There are some buildings in Berlin that stand alone. The surrounding area is like a clearing or in some cases a former airfield or an expansive train track and if you live high enough, the only thing in your view, the top of trees in the distance. If you have the whole apartment, sunlight, that rare Berlin delight floods in causing a false sunlight consciousness as it allows you to experience those rare times before 6am or after 4pm, deluding you.

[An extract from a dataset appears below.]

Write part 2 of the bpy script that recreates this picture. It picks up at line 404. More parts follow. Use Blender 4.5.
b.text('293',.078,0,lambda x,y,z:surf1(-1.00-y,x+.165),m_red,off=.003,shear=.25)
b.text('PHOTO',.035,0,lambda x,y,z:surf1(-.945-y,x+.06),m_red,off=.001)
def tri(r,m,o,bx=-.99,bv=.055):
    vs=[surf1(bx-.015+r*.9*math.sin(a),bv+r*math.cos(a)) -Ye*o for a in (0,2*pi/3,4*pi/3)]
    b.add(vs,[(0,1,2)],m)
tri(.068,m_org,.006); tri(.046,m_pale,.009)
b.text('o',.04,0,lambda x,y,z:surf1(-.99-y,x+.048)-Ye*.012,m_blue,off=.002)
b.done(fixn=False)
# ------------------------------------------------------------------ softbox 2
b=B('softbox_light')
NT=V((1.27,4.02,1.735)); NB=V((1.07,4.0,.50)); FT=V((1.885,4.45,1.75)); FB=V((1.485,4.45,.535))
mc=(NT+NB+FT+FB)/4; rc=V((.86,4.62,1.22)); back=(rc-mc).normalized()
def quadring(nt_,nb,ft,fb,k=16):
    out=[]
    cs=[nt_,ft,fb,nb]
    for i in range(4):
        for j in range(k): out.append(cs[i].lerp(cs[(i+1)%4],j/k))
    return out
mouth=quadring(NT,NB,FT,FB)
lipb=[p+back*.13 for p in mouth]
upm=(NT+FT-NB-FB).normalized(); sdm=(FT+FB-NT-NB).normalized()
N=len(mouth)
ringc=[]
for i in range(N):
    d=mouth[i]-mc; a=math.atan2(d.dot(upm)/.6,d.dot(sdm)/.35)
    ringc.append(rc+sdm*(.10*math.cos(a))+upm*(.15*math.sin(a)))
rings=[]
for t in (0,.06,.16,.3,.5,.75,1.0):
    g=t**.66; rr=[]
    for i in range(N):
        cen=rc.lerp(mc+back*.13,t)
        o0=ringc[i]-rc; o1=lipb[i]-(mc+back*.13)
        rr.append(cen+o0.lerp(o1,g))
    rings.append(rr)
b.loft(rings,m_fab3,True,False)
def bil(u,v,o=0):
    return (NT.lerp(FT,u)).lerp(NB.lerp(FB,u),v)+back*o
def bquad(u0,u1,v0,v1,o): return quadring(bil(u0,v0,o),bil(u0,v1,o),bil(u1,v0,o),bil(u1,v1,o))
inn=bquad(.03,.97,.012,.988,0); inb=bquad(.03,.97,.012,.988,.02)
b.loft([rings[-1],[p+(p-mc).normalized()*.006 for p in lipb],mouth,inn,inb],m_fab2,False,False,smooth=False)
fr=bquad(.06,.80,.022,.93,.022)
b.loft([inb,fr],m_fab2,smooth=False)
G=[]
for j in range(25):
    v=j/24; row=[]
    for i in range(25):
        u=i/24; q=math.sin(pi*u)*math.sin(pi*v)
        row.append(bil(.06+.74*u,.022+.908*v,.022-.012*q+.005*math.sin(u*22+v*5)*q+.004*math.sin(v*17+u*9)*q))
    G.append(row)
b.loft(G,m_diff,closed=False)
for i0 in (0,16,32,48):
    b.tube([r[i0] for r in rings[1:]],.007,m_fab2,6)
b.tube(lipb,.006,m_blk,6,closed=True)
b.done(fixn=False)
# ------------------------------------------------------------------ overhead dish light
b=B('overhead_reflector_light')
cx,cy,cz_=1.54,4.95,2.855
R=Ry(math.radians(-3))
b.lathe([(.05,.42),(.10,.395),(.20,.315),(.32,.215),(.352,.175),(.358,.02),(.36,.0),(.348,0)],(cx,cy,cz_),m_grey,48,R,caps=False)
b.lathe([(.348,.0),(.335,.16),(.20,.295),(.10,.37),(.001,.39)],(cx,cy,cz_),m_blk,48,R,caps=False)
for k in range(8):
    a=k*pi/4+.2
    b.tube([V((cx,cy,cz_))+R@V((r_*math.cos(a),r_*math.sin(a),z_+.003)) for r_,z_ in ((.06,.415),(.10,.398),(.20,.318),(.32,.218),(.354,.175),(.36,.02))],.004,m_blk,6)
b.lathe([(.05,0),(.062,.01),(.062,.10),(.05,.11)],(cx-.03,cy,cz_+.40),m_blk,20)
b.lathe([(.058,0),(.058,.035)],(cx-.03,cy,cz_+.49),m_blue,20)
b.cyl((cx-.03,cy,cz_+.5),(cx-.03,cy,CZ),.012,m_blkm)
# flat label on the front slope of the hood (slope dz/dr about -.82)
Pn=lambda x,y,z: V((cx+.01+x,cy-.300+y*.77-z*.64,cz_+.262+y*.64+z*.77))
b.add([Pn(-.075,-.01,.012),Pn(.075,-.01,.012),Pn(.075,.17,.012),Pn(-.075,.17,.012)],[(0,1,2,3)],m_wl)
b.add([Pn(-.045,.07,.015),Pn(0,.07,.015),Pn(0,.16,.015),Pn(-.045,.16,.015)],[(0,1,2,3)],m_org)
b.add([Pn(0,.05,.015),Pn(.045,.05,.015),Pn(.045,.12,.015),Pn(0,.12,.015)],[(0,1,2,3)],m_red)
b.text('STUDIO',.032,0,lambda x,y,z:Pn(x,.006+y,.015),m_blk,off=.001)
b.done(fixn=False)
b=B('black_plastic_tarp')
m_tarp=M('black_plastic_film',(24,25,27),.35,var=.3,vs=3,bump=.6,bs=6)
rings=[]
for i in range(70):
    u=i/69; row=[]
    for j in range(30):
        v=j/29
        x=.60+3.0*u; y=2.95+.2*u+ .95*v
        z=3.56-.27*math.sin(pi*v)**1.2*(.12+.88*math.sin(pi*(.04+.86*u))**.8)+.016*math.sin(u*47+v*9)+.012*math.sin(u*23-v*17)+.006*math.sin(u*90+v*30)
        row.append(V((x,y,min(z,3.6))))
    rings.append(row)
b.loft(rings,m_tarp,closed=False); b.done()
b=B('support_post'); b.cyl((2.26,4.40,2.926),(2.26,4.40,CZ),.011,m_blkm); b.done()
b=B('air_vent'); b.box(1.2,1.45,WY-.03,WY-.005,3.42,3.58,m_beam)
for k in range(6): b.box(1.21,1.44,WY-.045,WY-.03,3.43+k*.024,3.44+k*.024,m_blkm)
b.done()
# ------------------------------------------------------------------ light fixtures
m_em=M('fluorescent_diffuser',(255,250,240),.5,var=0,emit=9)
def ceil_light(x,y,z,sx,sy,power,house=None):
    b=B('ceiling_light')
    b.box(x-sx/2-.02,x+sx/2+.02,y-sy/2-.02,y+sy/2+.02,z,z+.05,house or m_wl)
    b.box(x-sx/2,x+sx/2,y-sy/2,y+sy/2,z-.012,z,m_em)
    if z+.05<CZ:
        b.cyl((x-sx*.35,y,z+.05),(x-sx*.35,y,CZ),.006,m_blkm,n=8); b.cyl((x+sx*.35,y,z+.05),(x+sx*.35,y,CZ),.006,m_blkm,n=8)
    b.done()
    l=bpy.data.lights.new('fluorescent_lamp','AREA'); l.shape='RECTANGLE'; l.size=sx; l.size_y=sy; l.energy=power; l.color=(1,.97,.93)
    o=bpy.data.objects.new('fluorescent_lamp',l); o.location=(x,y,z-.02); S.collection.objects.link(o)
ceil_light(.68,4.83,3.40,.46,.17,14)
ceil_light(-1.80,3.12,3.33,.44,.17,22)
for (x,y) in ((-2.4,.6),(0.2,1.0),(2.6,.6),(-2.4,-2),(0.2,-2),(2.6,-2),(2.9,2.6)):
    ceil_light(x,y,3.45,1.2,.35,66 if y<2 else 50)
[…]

Looking for a new room, I visited one such apartment during its golden hour, when a warm orange light was bronzing the white walls. A native New Yorker and a man from Spain had turned a rundown Neukölln apartment into a rustic New England B&B. The walls were some parts plywood or some parts styrofoam (I think) both painted a stark white with hardwood floors and low ceilings. No piece of furniture was too big for the rooms, no item within presenting an asymmetric conquering of space whether it came from books or plants or too much table. There was harmony and a quiet beauty I could never design into my rooms. My room was always a pile of stuff without real furniture, a messiness due to a poverty of objects to put the mess in.

Then I began to wonder, is the apartment nice because it had the perfect light fixture, a Spanish heirloom, the right number and size of plants. Petite sofas that broke up the space just so, cabinets from ebay classifieds from a German girl who started sanding a dark wood piece and then realized it would take too much time. But if you took that all away and I put all my ikea crap and ton of books into the space, would it just be another rundown Neukölln apartment.

Inside a Neukölln bar

Two unemployed former colleagues commiserating . . . its hard to say who won the battle of the down and out.

We’re sitting at the bar right in front of the mixologist.

Former colleague: “I can’t order, I think that bartender is too hot.”

“I really hate ordering because they can never understand me but okay” I catch the eye of another bartender.

“Zwei rot Wein Corbieres” as I am saying Corbieres he says “Gran Passione”

“Nein, Corbieres”

“Corbieres” correctly in French.

Another bartender enters the picture and looks at me asking me what I want. I want to say in German I already ordered 2 red wines but the only thing that stumbles out of my mouth as I point behind him where my wine is being poured is “die zwei rot Wein” (the two red wine)

He looks at me with understanding and grabs a beer glass and says “Ein Rollberg” (a Berlin beer called Rollberg). Then I start laughing uncontrollably as the guy behind him brings over our wine glasses. The other Rollberg bartender sees this and also starts laughing and then the first bartender is like why is everyone laughing.